Placement

Tuba Ustuner
DBA in Marketing

Dissertation Chair: Prof. R. Deshpande

Selling in Knowledge-Intensive Contexts: The Role of Social Capital

Knowledge is the most critical asset of the 21st century firm. So not surprisingly an extensive literature has discussed almost all aspects of knowledge. One aspect that is most relevant to the firm's profitability, however, is left unexamined: Selling knowledge.

In three complimentary research papers I begin to fill this gap by shedding light on following questions: Is selling in knowledge-intensive markets different from selling in other types of markets? If so, then how? What are the particular challenges that salespeople face in these markets? What resources do they rely upon to overcome these challenges?

The first paper reports the findings of the exploratory phase of the study, which compares the knowledge intensive markets to the conventional sales contexts, and distinguishes the particular characteristics of knowledge intensive sales contexts. It decomposes the sales process into three stages and discusses the distinct task requirements and challenges of each. Then it compares the effective salespeople's sales approach to that of their less effective colleagues. The comparison suggests that the effective salespeople manage the challenges of knowledge intensive markets differently than their less effective colleagues.
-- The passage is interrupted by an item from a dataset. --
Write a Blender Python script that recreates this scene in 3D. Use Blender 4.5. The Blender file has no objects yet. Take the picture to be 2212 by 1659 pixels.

While the former enact a network sales model, the latter have a dyadic approach to sales. The network model drives the performance of the former group because the individual level resources of the salespeople (i.e. human capital) are not sufficient to overcome the distinct challenges of these markets. Knowledge intensive sales contexts require diverse resources. And these are embedded in the organizational networks. Salespeople who had invested in developing and maintaining their network ties -who had high social capital- had more access to these diverse network resources than the salespeople who had a dyadic sales approach. They knew where a particular resource is embedded within the network, and mobilized it at the right time to create value for their customers. They as a result performed better than the salespeople who solely focused their sales efforts on customers.

The second study, using socio-centric network data gathered at 12 regional offices tests the main effect of social capital on performance. After controlling for human capital differences among salespeople, social capital indeed was a significant driver of overall effectiveness in selling knowledge.

The third study pushes the main-effect finding one step further, and builds a contingent framework that explains how salespeople use investments in specific forms of social capital to improve their effectiveness in knowledge intensive contexts. The three sales tasks identified in the exploratory stage, with their distinct knowledge requirements constitute an excellent context for that purpose. The results provide support for a new view of organizational actors as managers of a portfolio of social capitals: the makeup of each form of social capital is structured by the contingent knowledge needs of the task. For effectiveness in opportunity identification structural embeddedness, for effectiveness in order generation relational embeddedness and for solution creation both were required. Finally, this study demonstrates that a third feature of social capital-what I call selectivity-plays a significant role when conditions allow actors to optimize their social capital investments beyond the strategies suggested by relational and structural embeddedness.